C’est un grand problème car les faits ont été commis il y a plus de vingt-trois ans. Ces victimes ont eu à subir des exactions et des tortures, et leur espérance de vie s’en est trouvée diminuée, si bien que l’on craint qu’il y ait encore d’autres disparitions. Nous leur souhaitons longue vie mais ce sont les aléas de la vie, c’est regrettable. Mais de toutes façons, ces personnes décédées ont eu à faire des dépositions qui seront conservées, et le jour de l’audience, si audience il y a, on en reparlera.

A quelle période aura lieu le procès ?

Nous sommes à la dernière phase de l’instruction. Ce qui nous a un peu retardés, c’est le transfèrement des personnes qui sont détenues à N'Djamena et qui sont visées dans notre réquisitoire. Mais sur ce plan-là, je peux dire que nous avons bon espoir.

J’ai rencontré ce matin (NDLR : l’interview a été réalisée hier mercredi en début de soirée) le ministre de la Justice du Tchad en compagnie du Procureur général de N'Djamena, il nous a promis une fois les mandats d’arrêt en mains, de les exécuter en nous remettant ces personnes détenues. Une fois transférées à Dakar, elles seront écurées, inculpées, interrogées au fond et, au besoin même, confrontées à Hissein Habré.

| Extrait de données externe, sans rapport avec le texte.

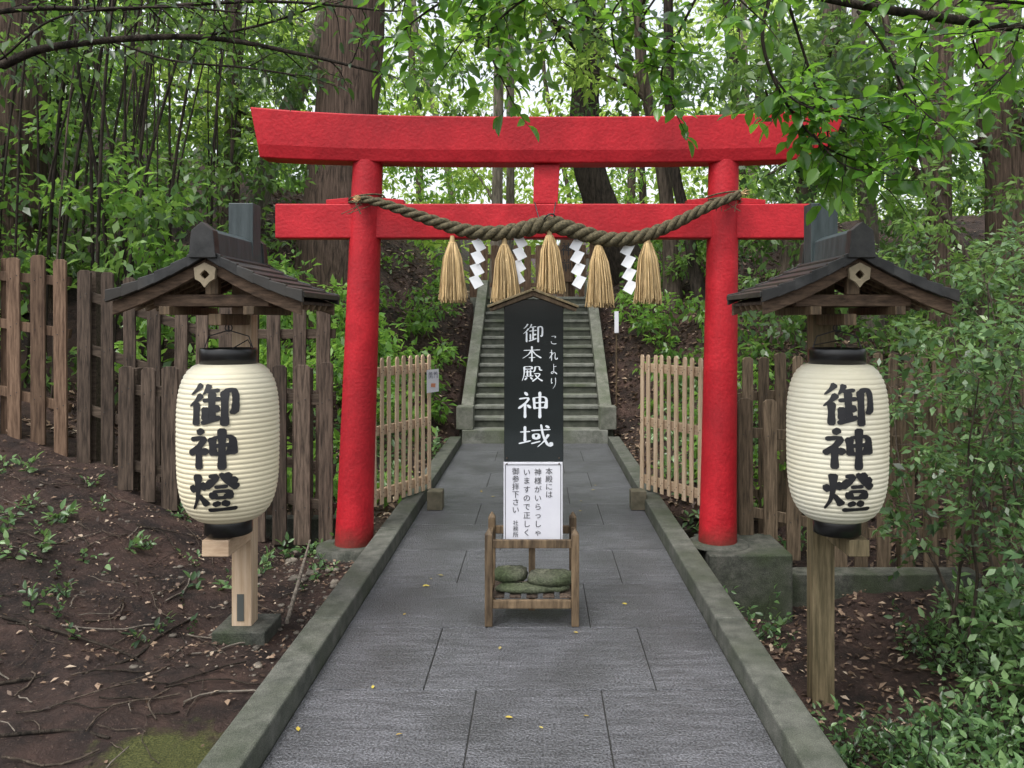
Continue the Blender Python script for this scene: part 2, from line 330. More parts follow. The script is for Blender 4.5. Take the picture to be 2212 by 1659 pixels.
# ------------------------------------------------------------ shimenawa
e=empty('sacred_rope')
def P310(px,py): return ((px-1164)/310,0,1.6-(py-692)/310)
cp=[(780,428),(840,445),(920,473),(1000,498),(1070,505),(1130,497),(1185,485),(1240,499),(1310,518),(1380,513),(1450,487),(1520,452),(1600,418)]
C=[]
for i,p in enumerate(cp):
    a=P310(*p); yy=5.79 if 0<i<12 else 5.83
    C.append((a[0],yy,a[2]))
C=subdiv(C,26); n=len(C); mb=MB()
L_=[0]
for i in range(1,n): L_.append(L_[-1]+(C[i]-C[i-1]).length)
for s in range(3):
    pts=[];rr=[]
    for i in range(n):
        u=L_[i]/L_[-1]; R=.024+.036*max(0,1-abs(u-.5)*1.9)**.8; 
        T=(C[min(i+1,n-1)]-C[max(i-1,0)]).normalized(); up=Vector((0,-1,0)); w=T.cross(up).normalized()
        a=L_[i]/(.24)*2*math.pi*-1+s*2*math.pi/3
        pts.append(C[i]+(up*math.cos(a)+w*math.sin(a))*R*.56); rr.append(R*.52)
    mb.tube(pts,rr,10,M_rope)
mb.obj('rope',e)
mb=MB()
for xc,zc in ((-1.24,2.46),(1.325,2.48)):
    for k in range(3):
        z0=zc+.012*k-.01; pts=[(xc+.126*math.cos(a),TY+.126*math.sin(a),z0+.02*math.sin(a*1+k)) for a in np.linspace(0,2*math.pi,28)]
        mb.tube(pts,.006,5,M_rope,cap=False)
    for k in range(5): 
        mb.tube([(xc,5.86,zc),(xc+random.uniform(-.1,.1),5.83,zc-.05),(xc+random.uniform(-.15,.1),5.82,zc-.12)],.003,4,M_rope)
mb.tube([(.07,5.77,2.22),(.0,5.80,2.31),(-.03,5.93,2.44)],.004,5,M_wire); mb.tube([(.07,5.77,2.22),(.1,5.80,2.31),(.12,5.93,2.44)],.004,5,M_wire)
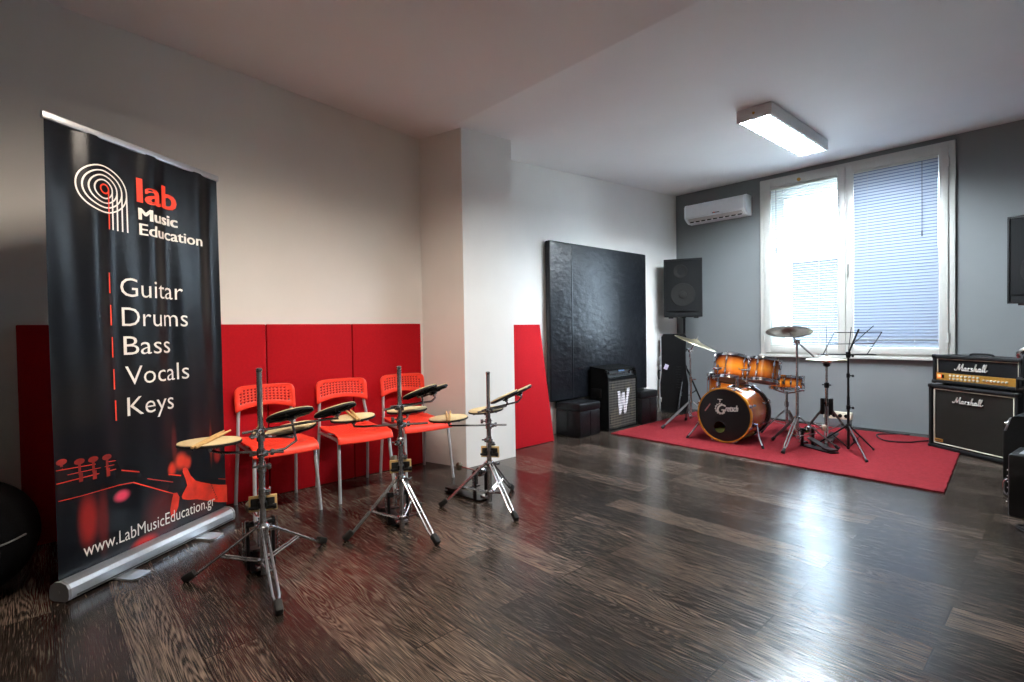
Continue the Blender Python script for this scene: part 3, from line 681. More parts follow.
# kit B
pad_kit((-2.684, 1.562), .958, 'practice pad kit in the middle of the row, before the middle red chair',
        [('snare', (-2.851, 1.352, .672), (-.03, -.06, 1), .126), ('mid', (-2.86, 1.715, .674), (-.05, -.03, 1), .126), ('t1', (-2.666, 1.688, .806), (-.38, -.2, 1), .108), ('t2', (-2.70, 1.80, .800), (-.38, -.2, 1), .1)],
        [(-2.765, 1.254), (-2.36, 1.586), (-2.93, 1.84)], .307, [(.724, (.5, -1, 0)), (.621, (1, .3, 0)), (.648, (-1, .4, 0)), (.518, (.3, -1, 0))], ((.9, -.45, 0), 0), .37,
        {'snare': (.621, [(-2.80, 1.40, .617), (-2.848, 1.356, .618)], .16), 'mid': (.648, [(-2.78, 1.66, .632)], .06), 't1': (.724, [(-2.66, 1.70, .735)], .1), 't2': (.732, [(-2.68, 1.78, .734)], .06)})
# kit C
pad_kit((-2.685, 2.236), .882, 'practice pad kit next to the white pillar, last of the row',
        [('snare', (-2.889, 2.053, .576), (-.03, -.04, 1), .133), ('mid', (-2.87, 2.365, .598), (-.05, -.08, 1), .126), ('t1', (-2.653, 2.35, .714), (-.37, -.28, 1), .104), ('t2', (-2.63, 2.462, .742), (-.37, -.28, 1), .1)],
        [(-2.854, 1.955), (-2.318, 2.134), (-2.79, 2.534)], .271, [(.629, (.5, -1, 0)), (.527, (1, .3, 0)), (.55, (-1, .4, 0)), (.43, (.3, -1, 0))], ((.6, -.8, 0), 0), .341,
        {'snare': (.527, [(-2.86, 2.08, .522), (-2.888, 2.055, .522)], .12), 'mid': (.55, [(-2.8, 2.31, .556)], .06), 't1': (.629, [(-2.645, 2.36, .645)], .08), 't2': (.636, [(-2.62, 2.45, .668)], .05)})
pedal((-2.745, .80, .002), R_(-4), 'bass drum pedal under the practice kit beside the banner', .24, beater=True, bang=R_(-82))
pedal((-2.80, 1.60, .002), R_(-10), 'bass drum pedal with raised beater under the middle practice kit', .19, bang=R_(-12))
pedal((-2.80, 2.24, .002), R_(8), 'bass drum pedal under the practice kit next to the pillar', .2, bang=R_(-88))
v = Vector((-.977, .211, 0)); s2 = Vector((.211, .977, 0))
def sticks(c, z, dirv, side, where, gap=.021):
    dirv = Vector(dirv).normalized(); side = Vector(side)
    for k, nm in ((0, 'drumstick, one of the pair on the %s'), (1, 'drumstick, one of the pair on the %s')):
        o = Vector((c[0], c[1], z)) + side*(gap*(k-.5)); d2 = (dirv + side*(.02 if k else -.02)).normalized()
        stick(o-d2*.2, o+d2*.2, nm % where, 'drumsticks on the ' + where)
sticks((-2.743, .60), .664+.0135, v*.35+s2*.13, s2, 'pad of the kit beside the banner')
v = Vector((-.903, .429, 0)); s2 = Vector((.429, .903, 0))
sticks((-2.851, 1.352), .672+.0135, v*.36-s2*.05, s2, 'pad of the middle kit')
v = Vector((-.815, .579, 0)); s2 = Vector((.579, .815, 0))
sticks((-2.889, 2.053), .576+.0135, v*.36, s2, 'pad of the kit next to the pillar')

# ---------------------------------------------------------------- carpet
b = B(); n = 120
xs = [-3.5+i*2.85/n for i in range(n+1)]
edge = [(-3.50, 4.67), (-.625, 4.545), (-.76, 6.62), (-3.56, 6.66)]
out = []
def pl(a, c, k, amp):
    for i in range(k):
        t_ = i/k; d = Vector((c[0]-a[0], c[1]-a[1])); nn = Vector((d.y, -d.x)).normalized()
        o_ = amp*math.sin(i*2.1)+amp*.6*math.sin(i*5.3); out.append((a[0]+d.x*t_+nn.x*o_, a[1]+d.y*t_+nn.y*o_))
for i in range(4): pl(edge[i], edge[(i+1) % 4], 90 if i % 2 == 0 else 60, .004)
b.prism(out, (0, 0, .001), (1, 0, 0), (0, 1, 0), .011)
tag(b.done('carpet', carpet_mat(), smooth=False), 'red carpet under the drum kit in front of the window', 'carpet')
CZ = .012

# ---------------------------------------------------------------- ottomans, bass combo
def ottoman(loc, sx, sy, h, rz, label):
    t = thing('storage_ottoman', label, 'ottoman', loc, rz, 'black storage ottomans beside the bass amplifier')
    b = B(); b.box((0, 0, (h-.085)/2), (sx-.012, sy-.012, h-.085), bev=.012); b.done('body', LEATHER, t)
    b = B(); b.box((0, 0, h-.045), (sx, sy, .09), bev=.02, seg=3); b.done('lid', LEATHER, t)
    b = B()
    b.box((sx/2-.003, 0, h/2-.04), (.004, .006, h-.1)); b.done('seam', BLACK, t, smooth=False)
    b = B(); b.box((0, -(sy/2-.003), h/2-.04), (.006, .004, h-.1)); b.done('seam', BLACK, t, smooth=False)
ottoman((-3.765, 4.425, 0), .355, .37, .368, R_(2), 'black storage ottoman between the leaning red panel and the bass amplifier')
ottoman((-3.70, 5.515, 0), .32, .35, .4, R_(0), 'black storage ottoman between the bass amplifier and the guitar case')
t = thing('bass_amplifier', 'black bass combo amplifier with a white W on its grille', 'bass amplifier', (-3.60, 5.045, 0), R_(92.5))
# local front = -y (faces the room), width along x
wd, hh, dp = .61, .70, .25
b = B(); prof = [(0, .0), (0, .60), (.03, hh), (dp, hh+.03), (dp, 0)]
for sx in (-1, 1): b.prism(prof, (sx*(wd/2)-(.018 if sx > 0 else 0), 0, 0), (0, 1, 0), (0, 0, 1), .018)
b.box((0, dp/2, .009), (wd, dp, .018)); b.box((0, dp-.009, hh/2), (wd, .018, hh)); b.prism([(.03, hh-.018), (.03, hh), (dp, hh+.03), (dp, hh+.012)], (-wd/2, 0, 0), (0, 1, 0), (0, 0, 1), wd); b.box((0, .02, .585), (wd-.03, .04, .022)); b.box((0, .06, .3), (wd-.03, .012, .56))
cab = b.done('cabinet', CARPETBLK, t, smooth=False)
b = B(); b.box((-wd/2-.004, .16, .43), (.01, .14, .10), bev=.004); b.done('side_handle', BLACK, t)
GRL = perforated('bass_grille_steel', (74, 70, 66), (14, 14, 15), 105)
b = B(); b.box((0, .012, .295), (wd-.045, .006, .55)); b.done('grille', GRL, t, smooth=False)
b = B(); b.box((0, .05, .645), (wd-.05, .01, .09), RX(R_(-14))); pn = b.done('control_panel', BLACK, t, smooth=False)
for i in range(10):
    b = B(); x = -.2+i*.036; b.cyl((x, .045, .64), (x, .028, .637), .009, .008, 10); b.done('knob', CHROME, pn)
for x in (-.235, .2):
    b = B(); b.cyl((x, .045, .65), (x, .026, .647), .017, .015, 12); b.done('knob', CHROME, pn)
b = B(); b.box((.03, .043, .672), (.12, .004, .016), RX(R_(-14))); b.done('display', mat('blue_display', (40, 90, 150), .3, var=.05), pn, smooth=False)
for (x, z, r) in ((-.2, .5, .035), (.12, .45, .075), (-.14, .13, .12), (.2, .27, .05), (.2, .15, .03)):
    b = B(); b.lathe([(r, 0), (r*.96, .004), (r*.4, .002), (0, .003)], (x, .008, z), (0, -1, 0), 24); b.done('speaker_cone_glimpse', perforated('cone_behind_grille', (84, 78, 68), (24, 23, 22), 105), t)
b = B(); f = lambda x, y: (-.135+x, .004, .20+y)
Wp = [(0.02, .27), (.05, 0), (.09, 0), (.13, .13), (.15, 0), (.19, 0), (.275, .29), (.225, .29), (.18, .1), (.165, .25), (.115, .25), (.085, .1), (.072, .27)]
b.prism([(p[0]-.135, p[1]+.17) for p in Wp], (0, .006, 0), (1, 0, 0), (0, 0, 1), .006); b.done('letter_emblem', perforated('white_W_print', (214, 210, 214), (120, 118, 122), 105), t, smooth=False)
for sx in (-1, 1):
    for z in (.02, .68):
        b = B(); b.box((sx*(wd/2-.01), .012 if z < .1 else .03, z), (.03, .03, .03), bev=.008); b.done('corner_protector', BLACK, t)

# ---------------------------------------------------------------- guitar case in the corner (front = -y)
t = thing('guitar_case', 'tall black hard guitar case with metal edge standing in the corner', 'guitar case', (-3.735, 6.40, 0), R_(27))
out = [(-.16, 0), (.16, 0), (.18, .03), (.185, .4), (.16, .55), (.15, .8), (.165, 1.04), (.14, 1.08), (-.14, 1.08), (-.165, 1.04), (-.165, .8), (-.165, .55), (-.185, .4), (-.18, .03)]
b = B(); b.prism(out, (0, 0, 0), (1, 0, 0), (0, 0, 1), -.09)
b.bm.normal_update(); b.done('shell', mat('black_abs_shell', (11, 11, 12), .45, var=.15, bump=.15, bscale=300, spec=.2), t, ang=30)
b = B(); pth = [Vector((p[0]*1.01, -.001, p[1])) for p in out]; b.tube(pth[8:], .007, 6); b.done('metal_edge', ALU, t)
for z in (.18, .62, .74):
    b = B(); b.box((-.178, -.006, z), (.03, .02, .06), bev=.004); b.done('latch', ALU, t)
b = B(); b.tube(smooth_path([(-.178, .06, .46), (-.2, .05, .47), (-.2, .05, .57), (-.175, .06, .58)], 5), .01, 8); b.done('handle', BLACK, t)
b = B(); b.box((-.1, -.004, .63), (.05, .004, .07), RY(.4)); b.done('sticker', mat('pale_sticker', (190, 178, 200), .5, var=.1), t)
b = B()
for i in range(9): b.box((.06, -.004, .35+i*.035), (.06, .004, .012))
b.done('ribbing', BLACK, t)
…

Ensuite, il y aura les rapports d’expertise dont ceux de l’expert graphologue. L’instruction devrait donc occuper toute l’année 2014, et en 2015, un procès pourra peut-être se tenir. Nous tablons sur avril 2015 si tout se passe normalement, car il faut penser aux appels, à la stratégie de la défense qui peut changer d’un moment à un autre avec participation par exemple à la procédure…

Vous pensez que la défense pourrait revenir dans la procédure ?

Je ne comprends pas une défense qui garde le silence et qui, en même temps se renforce ! Vous savez, Hissein Habré avait trois avocats, maintenant il en a rajouté un quatrième. Ce qui voudrait dire qu’il veut vraiment être défendu.

C’est qui ce quatrième avocat ?

Il s’appelle Cheikh Ahmed Tidiane Ndiaye. Habré veut vraiment être défendu, donc il y a un problème au niveau de sa stratégie de défense.